Michael Wilbon: It's "Editorial Malpractice" for ESPN and Other Networks to Give LaVar Ball Airtime

Ryan Glasspiegel

On Friday, PTI discussed Lonzo Ball getting shut down by Patrick Beverley in his NBA debut, Beverley’s comments about LaVar Ball’s “riff-raff” putting a target on Lonzo’s back, and Wilbon’s disdain for everybody who airs Papa Ball’s thoughts.

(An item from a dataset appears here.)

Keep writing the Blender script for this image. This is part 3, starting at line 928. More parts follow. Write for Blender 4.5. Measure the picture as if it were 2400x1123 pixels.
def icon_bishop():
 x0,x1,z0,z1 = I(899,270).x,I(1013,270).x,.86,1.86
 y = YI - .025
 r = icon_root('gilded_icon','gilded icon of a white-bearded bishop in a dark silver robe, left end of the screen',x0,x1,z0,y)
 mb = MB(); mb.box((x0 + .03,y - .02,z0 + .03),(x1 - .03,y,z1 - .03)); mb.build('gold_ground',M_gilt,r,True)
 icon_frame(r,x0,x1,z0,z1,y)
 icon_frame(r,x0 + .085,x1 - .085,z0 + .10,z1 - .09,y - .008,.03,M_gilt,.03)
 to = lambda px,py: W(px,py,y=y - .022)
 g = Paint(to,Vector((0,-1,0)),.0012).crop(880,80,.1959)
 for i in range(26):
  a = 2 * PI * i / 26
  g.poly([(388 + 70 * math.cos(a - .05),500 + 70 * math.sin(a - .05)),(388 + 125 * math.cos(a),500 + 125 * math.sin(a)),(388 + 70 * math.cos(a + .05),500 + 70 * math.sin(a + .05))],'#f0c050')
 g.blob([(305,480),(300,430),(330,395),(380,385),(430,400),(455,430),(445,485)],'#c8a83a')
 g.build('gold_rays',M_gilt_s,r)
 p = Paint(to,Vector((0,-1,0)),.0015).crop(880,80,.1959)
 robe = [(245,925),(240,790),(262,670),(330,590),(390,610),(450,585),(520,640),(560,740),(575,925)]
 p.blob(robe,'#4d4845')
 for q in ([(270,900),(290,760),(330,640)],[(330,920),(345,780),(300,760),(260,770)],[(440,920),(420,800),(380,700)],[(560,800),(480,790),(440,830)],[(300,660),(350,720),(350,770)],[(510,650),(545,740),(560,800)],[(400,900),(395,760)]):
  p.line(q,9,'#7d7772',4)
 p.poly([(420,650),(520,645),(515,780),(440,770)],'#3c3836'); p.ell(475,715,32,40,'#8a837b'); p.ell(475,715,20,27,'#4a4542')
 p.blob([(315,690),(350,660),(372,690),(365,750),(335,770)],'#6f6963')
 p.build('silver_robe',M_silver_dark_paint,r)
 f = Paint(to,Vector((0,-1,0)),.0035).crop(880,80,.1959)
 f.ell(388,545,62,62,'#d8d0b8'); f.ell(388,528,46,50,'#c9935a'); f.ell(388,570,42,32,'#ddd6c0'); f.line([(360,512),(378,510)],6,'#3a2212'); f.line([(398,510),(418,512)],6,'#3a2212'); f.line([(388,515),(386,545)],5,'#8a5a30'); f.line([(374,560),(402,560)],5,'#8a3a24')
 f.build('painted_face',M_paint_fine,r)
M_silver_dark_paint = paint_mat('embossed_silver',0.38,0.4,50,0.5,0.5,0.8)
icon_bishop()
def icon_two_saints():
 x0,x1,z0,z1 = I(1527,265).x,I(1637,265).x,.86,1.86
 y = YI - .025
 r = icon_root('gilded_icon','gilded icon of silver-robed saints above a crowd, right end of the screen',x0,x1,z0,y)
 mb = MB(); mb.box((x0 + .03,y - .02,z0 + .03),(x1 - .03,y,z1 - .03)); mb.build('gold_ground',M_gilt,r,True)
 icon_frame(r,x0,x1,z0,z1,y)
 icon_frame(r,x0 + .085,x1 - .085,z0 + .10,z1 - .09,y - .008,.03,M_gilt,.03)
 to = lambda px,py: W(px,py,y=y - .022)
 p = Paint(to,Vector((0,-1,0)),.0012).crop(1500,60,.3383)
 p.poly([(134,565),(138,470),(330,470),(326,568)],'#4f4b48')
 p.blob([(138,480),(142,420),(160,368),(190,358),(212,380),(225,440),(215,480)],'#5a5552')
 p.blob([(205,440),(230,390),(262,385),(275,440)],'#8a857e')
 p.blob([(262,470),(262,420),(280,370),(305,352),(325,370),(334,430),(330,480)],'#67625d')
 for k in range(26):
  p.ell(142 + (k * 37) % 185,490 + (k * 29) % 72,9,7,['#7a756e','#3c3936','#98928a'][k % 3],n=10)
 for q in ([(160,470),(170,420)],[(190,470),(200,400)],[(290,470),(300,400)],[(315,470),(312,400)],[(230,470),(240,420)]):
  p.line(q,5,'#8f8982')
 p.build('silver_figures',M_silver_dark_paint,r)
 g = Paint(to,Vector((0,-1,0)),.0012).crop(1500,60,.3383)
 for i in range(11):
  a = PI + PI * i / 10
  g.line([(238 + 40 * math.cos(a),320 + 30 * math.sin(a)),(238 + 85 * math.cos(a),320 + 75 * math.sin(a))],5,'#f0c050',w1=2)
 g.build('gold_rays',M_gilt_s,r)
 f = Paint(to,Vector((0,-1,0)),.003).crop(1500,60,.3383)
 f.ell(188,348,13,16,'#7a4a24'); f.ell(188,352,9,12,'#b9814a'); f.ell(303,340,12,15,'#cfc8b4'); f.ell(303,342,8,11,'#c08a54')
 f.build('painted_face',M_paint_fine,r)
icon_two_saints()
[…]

“Let me just go off on a second on LaVar Ball — and all the networks including this one that put a microphone in front of him for minutes at a time,” Wilbon said. “That’s editorial malpractice. That shouldn’t happen. Okay? Because we don’t need to know what LaVar Ball says anymore. And what he’s doing, Tony — his behavior — what responsible father puts a target on his child? I find what LaVar Ball does now LOATHSOME at times. He’s not the only father who’s raised good kids or talented kids and to see this, particular for me, a father — for a black father to do this, to put his child in professional harm’s way. This incredible target. There’s now people in the league who hate your kid because you behave like a self-absorbed jerk. And networks like ours help him! I find it all loathsome. It’s worse than reality TV.”

While I get what Wilbon, who came of age through a Washington Post in the decades following the Watergate triumph, is saying — and Scott Van Pelt echoed similar sentiments in March, but the LaVar Ball train has nonetheless chugged on with no end in sight — the public has enormous power over individual outlets to determine what’s newsworthy now. Even mighty ESPN can’t be the arbiter it once was. Everybody sees engagement spike with LaVar Ball content, that begets more of it, and the tail wags the dog. Our site is as guilty of perpetuating it as anyone else. Everyone’s in a battle for eyeballs and if you don’t cover it someone else will gladly take the market share of reader, viewer, and/or listener interest.

It would be great to live in a world where nobody had to pander on giving attention to people you view as objectionable attention-seekers, but there aren’t too many businesses in sports media nowadays that have the luxury of buffer space to stand on that particular principle.

As far as Lonzo goes, his second night was much better. His rookie year will have ups and downs and however you feel about LaVar Ball, it must be said that Lonzo has carried himself as well as possible through the ongoing circus.